Signalons que cette société idéale ne pourra se réaliser que si l’énergie destructrice, profondément ancrée dans la nature humaine se transforme en énergie reconstructive, à l’instar des réactions nucléaires dans le soleil qui réchauffe la terre. Nous comprenons bien qu’une telle transformation ne peut se faire sans une éducation adéquate ni sans acceptation d’un principe universel qui transcende tous les liens qui fondent la réalité. La préservation de la liberté de conscience a un prix et suppose a priori que la règle du jeu soit connue et respectée de tous, même si le jeu n’existe plus ou, pire, s’il est en moi tapi à l’ombre de mon ignorance.
Donner du sens à sa vie
À côté de l’Etoile flamboyante symbolisant l’Esprit, il y a le miroir qui rappelle l’impérieuse impossibilité d’agir en haut tant que l’ego n’a pas été sacrifié. Mais comment sacrifier l’ego s’il n’existe pas une cohérence psychique structurant la réalité duale par la raison ? En maçonnerie, cette lucidité est nourrie du devoir qui, jaillissant de la loi morale et de l’éthique des droits de l’homme, définira pour chacun de nous le chantier dans lequel nous serons les vrais constructeurs d’une société nouvelle malgré les affres de la crise.
Le miroir reflète ce qui unit, mais aussi ce qui discrimine. Comprendre cette subtilité revient encore une fois à choisir entre cela enflammant les coeurs et cela les assèchant. En effet, rompre le lien avec la Lumière c’est développer l’orgueil de la condition humaine, c’est vouloir magnifier la raison raisonnante et le veau d’or, c’est à nouveau entretenir le cycle infernal de la banalité.

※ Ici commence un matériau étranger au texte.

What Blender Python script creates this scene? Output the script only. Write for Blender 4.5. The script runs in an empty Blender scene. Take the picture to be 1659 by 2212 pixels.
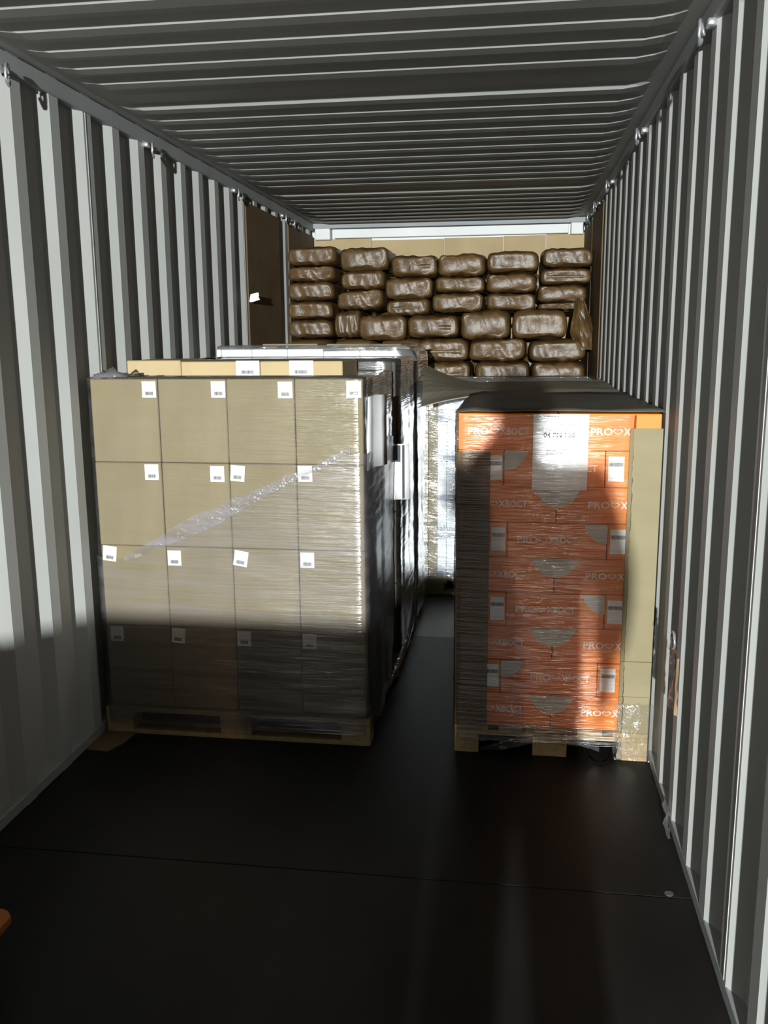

Mais lorsque le miroir rassemble ce qui est épars il révèle une lumière inspiratrice d’une réalité métaphysique qui enjoint le franc-maçon, dans le théâtre de la vie humaine, à ne voir qu’un seul spectateur dans la salle : sa conscience. Une fois reconnue et respectée, elle guidera ses pas et donnera du sens à sa vie quelle que soit la nature des crises de la société.